Por Israel Reyes
El G-20 debería ser el foro más representativo para abordar desafíos globales de manera conjunta, un espacio donde las principales economías unan esfuerzos para construir un mundo mejor. Sin embargo, la reciente cumbre en Río de Janeiro dejó al descubierto profundas divisiones ideológicas que dificultan alcanzar estos objetivos. El enfrentamiento simbólico entre Lula da Silva y Javier Milei es un ejemplo de esta polarización, que no solo afecta a la región latinoamericana, sino que refleja un choque global entre modelos de desarrollo y gobernanza.
Por un lado, Lula, desde una perspectiva progresista, centra su discurso en la erradicación de la pobreza y el combate a la desigualdad, comprometiéndose con los Objetivos de Desarrollo Sostenible (ODS) y el multilateralismo. Su llamado no es solo urgente, sino también una exigencia ética en un continente como América Latina, donde la pobreza y las disparidades sociales han sido históricamente profundas. Ignorar estos problemas, como propone Milei con su enfoque ultraliberal, es perpetuar la exclusión y aumentar las tensiones sociales.
Milei, por su parte, representa una postura radical que cuestiona la Agenda 2030 de la ONU y el papel de los Estados en el desarrollo sostenible. Este enfoque, que privilegia un “sálvese quien pueda” basado en la desregulación extrema y la reducción del Estado, supone un riesgo no solo para Argentina, sino para el contexto global. Problemas como el cambio climático, la pobreza y el hambre no pueden ser resueltos desde el aislamiento ni la competencia desmedida; requieren cooperación, solidaridad y una visión a largo plazo.
Resulta preocupante que figuras como Milei se alineen con liderazgos como el de Donald Trump, que priorizan intereses inmediatos sobre compromisos colectivos. Este tipo de retórica amenaza con socavar los pocos avances que se han logrado en temas críticos como la justicia climática y la equidad social. Más que un simple ataque al multilateralismo, es una renuncia a la responsabilidad compartida en un mundo interconectado.
Este grupo no puede permitirse ser un espacio de confrontación estéril.
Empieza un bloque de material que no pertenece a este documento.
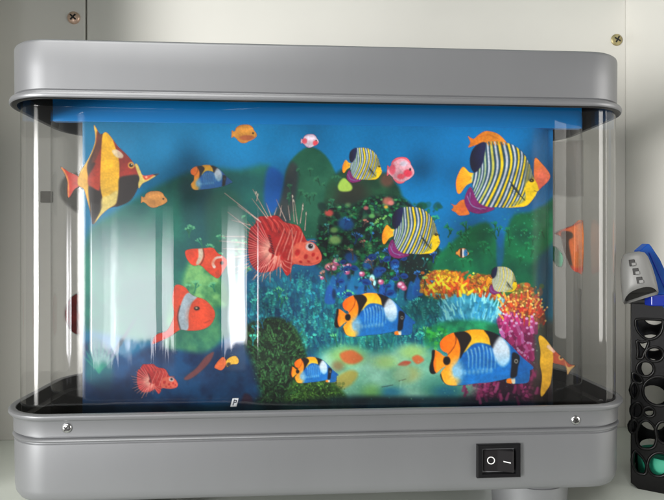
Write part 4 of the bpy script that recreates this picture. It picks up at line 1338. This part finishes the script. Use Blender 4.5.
def clown_small():
    P = Print(182, 244, 232, 282, 3.5)
    P.frame(160, 190, 1 / 3.906)
    e = 0.45
    P.poly([(98, 240), (120, 230), (160, 228), (205, 225), (225, 245), (255, 265), (264, 285), (252, 310), (228, 345), (205, 335), (180, 315), (158, 295), (128, 295), (105, 270)], C(206, 74, 48), e)
    P.poly([(150, 225), (166, 228), (168, 262), (152, 290), (140, 288), (150, 260)], C(178, 176, 160), 0.7, 0.9, clip=True)
    P.line([(212, 300), (206, 285), (218, 266), (240, 262)], 12, 8, C(216, 206, 200), 0.95, True)
    P.line([(168, 230), (172, 262), (158, 292)], 4, 4, C(70, 40, 36), 0.7, True)
    P.ell(242, 285, 7, 7, C(40, 24, 24), 0.3, 1, True)
    P.ell(195, 275, 20, 20, C(222, 96, 60), 0.7, 0.6, True)
    P.poly([(215, 320), (232, 318), (236, 345), (222, 345)], C(180, 70, 50), 0.5, 0.7, clip=True)
    return fish_mesh('printed_clownfish', 'small clownfish print with two pale bands', P)
clown_small()

def clown_big():
    P = Print(148, 280, 217, 346, 3)
    P.frame(60, 210, 1 / 2.5)
    e = 0.5
    P.poly([(230, 335), (240, 312), (268, 300), (284, 262), (280, 225), (288, 188), (312, 192), (330, 212), (362, 224), (382, 244), (388, 264), (376, 288), (352, 300), (320, 302), (300, 300), (276, 316), (250, 328)], C(198, 76, 50), e)
    P.poly([(228, 336), (238, 312), (266, 300), (282, 312), (262, 328), (244, 332)], C(186, 56, 40), 0.6, clip=True)
    P.poly([(318, 208), (350, 210), (330, 232), (322, 262), (320, 298), (300, 300), (296, 264), (302, 236)], C(150, 172, 184), 0.7, 0.95, clip=True)
    P.line([(300, 240), (294, 268), (302, 302)], 3, 3, C(60, 40, 40), 0.7, True)
    P.ell(352, 264, 30, 32, C(214, 80, 44), 0.5, 0.7, True)
    P.ell(342, 246, 7, 5, C(30, 22, 24), 0.3, 1, True)
    P.ell(341, 245, 3, 2, C(200, 180, 150), 0.3, 1, True)
    P.line([(362, 282), (376, 276)], 2, 2, C(140, 50, 36), 0.8, True)
    return fish_mesh('printed_clownfish', 'large clownfish print half lost in the window glare', P)
clown_big()

def small_yellow():
    P = Print(213, 354, 245, 380, 3.5)
    P.frame(160, 300, 1 / 3.906)
    P.poly([(212, 262), (225, 240), (245, 222), (258, 235), (256, 258), (240, 275), (222, 270)], C(206, 106, 60), 0.5)
    P.poly([(258, 240), (270, 225), (295, 218), (308, 235), (302, 250), (280, 252), (262, 262)], C(214, 170, 50), 0.5)
    P.ell(268, 252, 8, 8, C(40, 34, 40), 0.4, 0.9, True)
    return fish_mesh('printed_wrasse', 'little orange and yellow wrasse print in the pale glare', P)
small_yellow()

def idol_small():
    P = Print(534, 334, 578, 400, 3)
    P.frame(420, 300, 1 / 3.906)
    P.poly([(508, 182), (530, 200), (560, 228), (585, 250), (606, 256), (590, 272), (576, 292), (570, 262), (545, 252), (515, 240)], C(168, 74, 40), 0.5)
    P.poly([(462, 150), (472, 138), (496, 158), (516, 190), (520, 240), (512, 320), (496, 352), (476, 378), (470, 360), (476, 300), (468, 250), (470, 200)], grad(C(222, 176, 50), C(196, 150, 40), 1, 340, 390), 0.5)
    P.line([(503, 182), (522, 200)], 16, 12, C(226, 196, 190), 0.8, True)
    P.poly([(566, 236), (578, 262), (606, 254), (590, 274), (574, 294), (572, 270)], C(212, 176, 110), 0.5, clip=True)
    P.ell(551, 225, 10, 10, C(206, 160, 90), 0.3, 1, True)
    P.ell(551, 225, 5, 5, C(30, 24, 20), 0.3, 1, True)
    return fish_mesh('printed_moorish_idol', 'faded yellow moorish idol print at the lower right end', P)
idol_small()

# prints and patches on the far half of the band, seen past the ends of the backdrop
def far_butterfly():
    P = Print(553, 220, 584, 276, 3)
    P.frame(460, 190, 1 / 3.906)
    P.poly([(368, 172), (395, 155), (440, 138), (480, 120), (480, 315), (462, 322), (440, 312), (420, 275), (402, 225), (394, 182)], grad(C(206, 96, 46), C(222, 128, 50), 0, 565, 580), 0.5, sub=3)
    P.poly([(394, 168), (416, 160), (438, 168), (440, 185), (425, 200), (432, 250), (440, 308), (420, 276), (402, 226)], C(52, 40, 34), 1.0, 0.9, clip=True)
    P.line([(368, 172), (420, 148), (480, 122)], 6, 5, C(150, 50, 36), 0.9, True)
    P.poly([(430, 295), (455, 305), (480, 300), (480, 325), (445, 322)], C(206, 60, 36), 1.5, 0.8, clip=True)
    return fish_mesh('printed_butterflyfish', 'orange butterflyfish print on the far side at the right end', P, True)
far_butterfly()
def leaf():
    P = Print(548, 244, 566, 270, 3)
    P.poly([(550, 248), (556, 247), (563, 256), (562, 266), (557, 266), (552, 258)], C(84, 166, 132), 0.6)
    return fish_mesh('printed_leaf', 'pale green weed leaf print by the orange fish', P, True)
leaf()
def red_disc():
    P = Print(64, 290, 94, 338, 3)
    P.ell(80, 314, 15, 21, C(216, 54, 50), 0.04, raw=True)
    P.ell(80, 314, 12, 18, C(232, 66, 60), 0.4, 0.7, True, raw=True)
    P.line([(68, 298), (78, 293), (90, 297)], 2, 2, C(60, 30, 30), 0.8, True, raw=True)
    return fish_mesh('printed_discus', 'round dark red fish print at the left end', P, True)
red_disc()
def pink_patch():
    P = Print(551, 140, 584, 200, 2)
    P.poly([(553, 142), (583, 140), (583, 196), (570, 197), (553, 195)], C(196, 150, 140), 1.2, 0.42, sub=1)  # faint see-through pink patch
    return fish_mesh('faint_pink_patch', 'faint pink patch on the far side', P, True)
pink_patch()
def far_smudge():
    P = Print(58, 170, 92, 216, 2)
    P.poly([(60, 195), (62, 180), (72, 174), (90, 176), (90, 214), (80, 214), (68, 206)], C(92, 78, 62), 1.5, 0.6, sub=3)  # soft brown smudge past the end of the backdrop
    return fish_mesh('brown_smudge', 'brown smudge behind the moorish idol tail', P, True)
far_smudge()

def sticker():
    P = Print(229, 396, 241, 408, 5)
    P.poly([(232.5, 398.2), (238.8, 398.0), (236.6, 406.6), (230.0, 406.8)], C(206, 210, 216), 0.3, sub=1)
    P.line([(234.4, 400.0), (233.0, 405.0)], 0.9, 0.8, C(30, 34, 50), 1, True, raw=True, soft=0.2)
    P.line([(234.4, 400.2), (236.6, 400.4), (236.2, 402.2), (233.9, 402.6)], 0.9, 0.8, C(30, 34, 50), 1, True, raw=True, soft=0.2, sub=1)
    return fish_mesh('paper_tag', 'tiny white tag with a dark letter', P, step=0.25)
sticker()

# ------------------------------------------------------------------ black pen basket at the right, and what stands in it
BA = np.array([192.0, 44.0])                 # left front corner (mm)
ANG = math.radians(-33)
DX = np.array([math.cos(ANG), math.sin(ANG)])     # along the front
DN = np.array([-math.sin(ANG), math.cos(ANG)])    # into the basket
BWID, BDEP, BZ0, BZ1 = 47.0, 42.0, ZS, -31.5
def on_front(px, py):
    """photo position -> (along, up) on the basket's front"""
    d = ray(px, py)
    nrm = np.array([DN[0], DN[1], 0])
    t = nrm @ (np.array([BA[0], BA[1], 0]) - CAM) / (nrm @ d)
    p = CAM + t * d
    return float((p[:2] - BA) @ DX), float(p[2])
basket = empty('pen_basket', (BA[0], BA[1], ZS), 'black plastic pen basket with oval cut outs standing beside the lamp', 'basket')
basket.rotation_euler = (0, 0, ANG)
def panel(name, w, h, holes, thick=1.2):
    cu = bpy.data.curves.new(name, 'CURVE')
    cu.dimensions = '2D'
    cu.fill_mode = 'BOTH'
    cu.extrude = thick * MM / 2
    cu.bevel_depth = 0.55 * MM
    cu.bevel_resolution = 2
    def add(pts):
        sp = cu.splines.new('POLY')
        sp.points.add(len(pts) - 1)
        for i, (x, y) in enumerate(pts):
            sp.points[i].co = (x * MM, y * MM, 0, 1)
        sp.use_cyclic_u = True
    add([(0.6, 3.5), (4.0, 0.6), (w - 4.0, 0.6), (w - 0.6, 3.5), (w - 0.6, h - 0.6), (0.6, h - 0.6)])
    for hpts in holes:
        add(hpts)
    o = bpy.data.objects.new(name, cu)
    COL.objects.link(o)
    dg = bpy.context.evaluated_depsgraph_get()
    me = bpy.data.meshes.new_from_object(o.evaluated_get(dg))
    bpy.data.objects.remove(o)
    bpy.data.curves.remove(cu)
    return me
H = BZ1 - BZ0
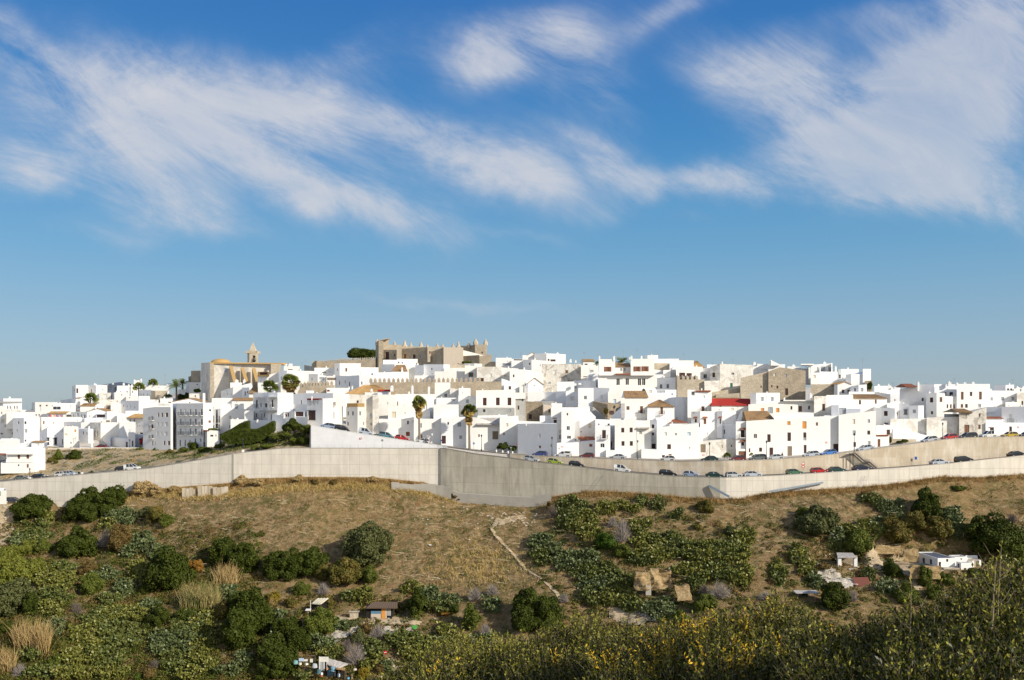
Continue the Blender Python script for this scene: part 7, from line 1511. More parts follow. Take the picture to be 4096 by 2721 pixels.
def reeds(u, v, w, h, mat, label, n=500):
    d = gd(u, v+h*.4); hh = h/F*d*.62; P0 = []
    for i in range(n):
        uu = u + rng.uniform(-.5,.5)*w*.8; vv = v + h*.12 + rng.random()*h*.36; g = gpt(uu, min(vv, 2750)); P0.append((g.x, g.y, g.z-.1))
    P0 = np.array(P0); H_ = nr.uniform(.55, 1.15, n)[:, None]*hh; lean = nr.normal(0, .16, (n,3)) + np.array([.12,0,0]); lean[:,2] = 1
    P1 = P0 + lean*H_*.55; P2 = P0 + lean*H_ + nr.normal(0, .16, (n,3))*H_; q = strips(P0, P1, P2, .05)
    o = npmesh('reed_clump', q, 4, mat); tag(o, label, 'reeds')
reeds(110, 2545, 150, 150, REED, 'tall clump of dry tan reeds near the bottom left corner', 800); reeds(165, 2560, 70, 140, REED, 'narrow clump of dry reeds right of the corner clump', 380)
reeds(795, 2385, 190, 130, REEDG, 'wide clump of yellowing reeds below the big round dark tree', 900); reeds(900, 2300, 110, 110, REED, 'clump of dry golden reeds between the two dark tree groups', 450); reeds(20, 2640, 90, 120, REED, 'golden grass clump at the very left edge of the bottom', 420); reeds(1085, 2400, 20, 50, REED, 'small reed tuft beside the yellowing bush', 90)
# dry grass and weeds
STRAW = foliage('straw', (0.24,0.14,0.045), (0.50,0.33,0.13), (0.17,0.12,0.05), 0.5); GOLD = foliage('golden_grass', (0.36,0.25,0.085), (0.56,0.42,0.17)); WEED = foliage('green_weeds', (0.05,0.066,0.012), (0.11,0.13,0.026))
def tufts(name, N, region, mat, hmin, hmax, per, wd, spread=.25, lay=0.0):
    P0, Hs = [], []; tries = 0
    while len(P0) < N and tries < N*6:
        tries += 1; u, v = region(); 
        if u is None: continue
        g = gpt(u, v); s = rng.uniform(hmin, hmax)
        for k in range(per): P0.append((g.x+rng.gauss(0, spread), g.y+rng.gauss(0, spread), g.z-.12)); Hs.append(s*rng.uniform(.6,1.1))
    P0 = np.array(P0); n = len(P0); H_ = np.array(Hs)[:, None]; ln = nr.normal(0, .45+lay, (n,3)); ln[:,2] = 1-lay*.6
    o = npmesh(name, strips(P0, P0+ln*H_*.5, P0+ln*H_*1.0+nr.normal(0,.15,(n,3))*H_, wd), 4, mat); o['kind'] = 'stuff'; return o
def reg_all():
    u = rng.uniform(-50, 4150); v = rng.uniform(1915, 2735); n_ = mnoise.noise(Vector((u*.006, v*.012, 7)))
    if v < GT[int(min(max((u+60)/20,0),len(GU)-2))][-1] : pass
    return (u, v) if n_ > -.25 or rng.random() < .35 else (None, None)
tufts('dry_grass', 60000, reg_all, STRAW, .3, .8, 6, .03, .35, .35); tufts('fallen_stalks', 5000, lambda: (rng.uniform(480, 4150), rng.uniform(1990, 2330)), foliage('bleached_stalk', (0.42,0.33,0.2), (0.66,0.56,0.4)), .8, 2.0, 3, .03, .5, .92)
def reg_band():
    u = rng.uniform(500, 1830); vc = ip([(500,1992),(560,1975),(800,1988),(1000,1972),(1200,1950),(1450,1945),(1600,1958),(1720,1975),(1830,2002)], u); return u, vc + rng.gauss(0, 8)
tufts('grass_clumps', 7000, reg_all, foliage('russet_grass', (0.16,0.075,0.03), (0.34,0.20,0.08)), .5, 1.1, 16, .04, .3); tufts('golden_grass', 5000, lambda: (rng.gauss(1900, 110), rng.gauss(2260, 50)), GOLD, .5, 1.1, 8, .035, .3); tufts('golden_grass', 22000, reg_band, GOLD, .4, .95, 6, .035)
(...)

En cambio, debe actuar como un puente para unir visiones, priorizando las necesidades de los más vulnerables y el bienestar colectivo. Lula simboliza un liderazgo que, aunque imperfecto, reconoce que los problemas estructurales no se resuelven reduciendo el Estado, sino transformándolo para hacerlo más eficiente y cercano a las personas. Mientras que el modelo de Milei es, en esencia, un retroceso a un sistema que ya ha demostrado sus límites. La desregulación extrema no fortalece las democracias, las fractura. Reducir los programas sociales y el papel del Estado sin garantizar alternativas viables para las mayorías no es valentía política, sino una apuesta peligrosa que podría profundizar las crisis existentes.
El G-20 debe evolucionar hacia un espacio donde los intereses comunes estén por encima de las diferencias ideológicas. Si los líderes mundiales no logran alinear sus prioridades con las necesidades globales, seguirán perdiendo legitimidad ante una ciudadanía cada vez más consciente de los retos que enfrenta. Es hora de que la cooperación sustituya a la confrontación y de que liderazgos responsables, como el de Lula, predominen sobre narrativas destructivas como las de Milei.
La cumbre en Río de Janeiro no solo nos dejó tensiones, sino también la esperanza de que, a pesar de las diferencias, aún es posible avanzar. Dependerá de los líderes y de las sociedades exigir que el G-20 cumpla con su propósito: ser un motor para un futuro mejor que el que nos planteamos.